Apocalíptica seria uma perspectiva religiosa ou uma forma de ver os planos divinos em relação com realidades mundanas ou terrenas. Apocalipsismo seria o universo simbólico em que está inserido o movimento apocalíptico. Este procura construir uma nova ordem no lugar da presente ordem da sociedade dominante. Apocalipse seria um gênero literário (p.74).
Paulo está ligado ao terceiro aspecto. Ele como filho do seu tempo foi muito influenciado pela literatura apocalíptica, e em algumas de suas cartas (em destaque aos coríntios) deixar isso muito claro. E para melhor fundamentar usa tese, Machado faz uso de livros apócrifos como 1Henoc, 2Henoc, Manuscritos do mar morto, A ascensão de Isaías e o Apocalipse de Sofonias. Mas o que há de importante nesses livros que foram considerados "heréticos" pela comunidade judaica e cristã? A resposta é que eles fazem parte do mesmo gênero literário de algumas cartas de Paulo, que nesse caso é a apocalíptica. E por isso eles podem ajudar na tentativa de compreender as influências místico-religiosas que influenciaram Paulo na composição de suas cartas aos coríntios. Em suma, nem tudo o que está escrito nos apócrifos e pseudepígrafos pode ser descartado!

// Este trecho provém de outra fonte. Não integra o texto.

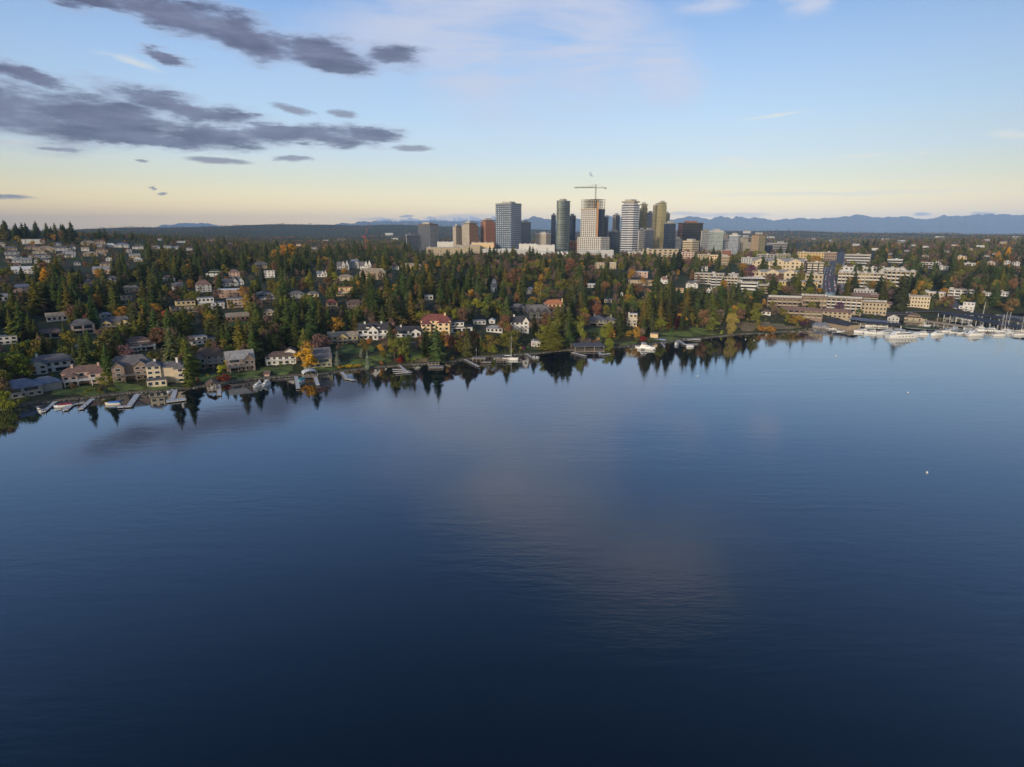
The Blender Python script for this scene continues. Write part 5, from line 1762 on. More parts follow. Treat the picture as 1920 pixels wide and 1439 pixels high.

A parte mais importante da obra é o capítulo que tem como título "Paulo e os coríntios". É aqui onde o autor desenvolve toda a sua tese sobre a experiência religiosa de Paulo. Na verdade esse capítulo é uma exegese das cartas de Paulo aos cristãos da cidade de corinto. Jonas Machado traz uma nova metodologia à luz da experiência religiosa. 


Nas palavras de Machado: "à um crescente reconhecimento de que é impróprio partir de Atos para Paulo para estabelecer a carreira dele" (p.153). Atos dos apóstolos foi escrito por Lucas, que segundo a tradição, foi cooperador de Paulo, e com isso proporcionando um conhecimento de "segunda mão" sobre Paulo. Para entender Paulo e suas experiências místicas-apocalípticas é necessário ir primeiramente na fonte, que nesse caso são as suas cartas. Ou seja, o caminho certo é olhar o testemunho do próprio Paulo, para depois ir até as narrativas de Atos. E nesse caso as cartas aos corintios são o foco da análise.

Machado analisa exegeticamente passagens como 2Co 12:1-10, para provar que o arrebatamento de Paulo era um padrão em sua vida, isto é, que essa experiência mística de ser transportado em espírito aos céus foi uma característica dos antigos místicos judeus do passado, e que isso não ocorreu uma única vez na vida Paulo, mas provavelmente outras vezes.
"Nesse testemunho paulino existem evidências suficientes de uma linguagem tradicional da apocalíptica judaica. Os termos e expressões "visões e revelações", "ser arrebatado", "terceiro céu", "paraíso" e até mesmo "fraqueza", "perseguição", "angústia" e "anjo de Satanás" são típicos e revelam um campo semântico apocalíptico. Esse relato visionário é único e breve, mas ele mostra o quanto Paulo depende de conceitos até mesmo de práticas litúrgicas apocalípticas que ele mesmo experimentou, concebeu e adaptou à sua carreira como apóstolo de Jesus Cristo" (p. 166).
Infelizmente à teologia dogmática racionalista é muito incompetente para ver esse lado místico-apocalíptico de Paulo. Em muitas situações os cristãos acabam tendo uma visão errada sobre quem foi realmente Paulo e quais foram as experiências que ele teve com Deus. 

A obra de Jonas Machado, ao meu ver, procura trazer de volta para a mesa de discussão algo que teologia dogmática jogou fora, que a experiência religiosa dos primeiros cristãos, e nessa caso as experiências de um dos personagens mais importantes na história do cristianismo, Paulo de Tarso. 


Sobre o autor: Jonas Machado, pastor batista, doutor em Ciências da Religião pela Universidade Metodista de São Paulo e mestre em Teologia pela Faculdade Teológica Batista de São Paulo, é especialista em história e literatura do cristianismo primitivo.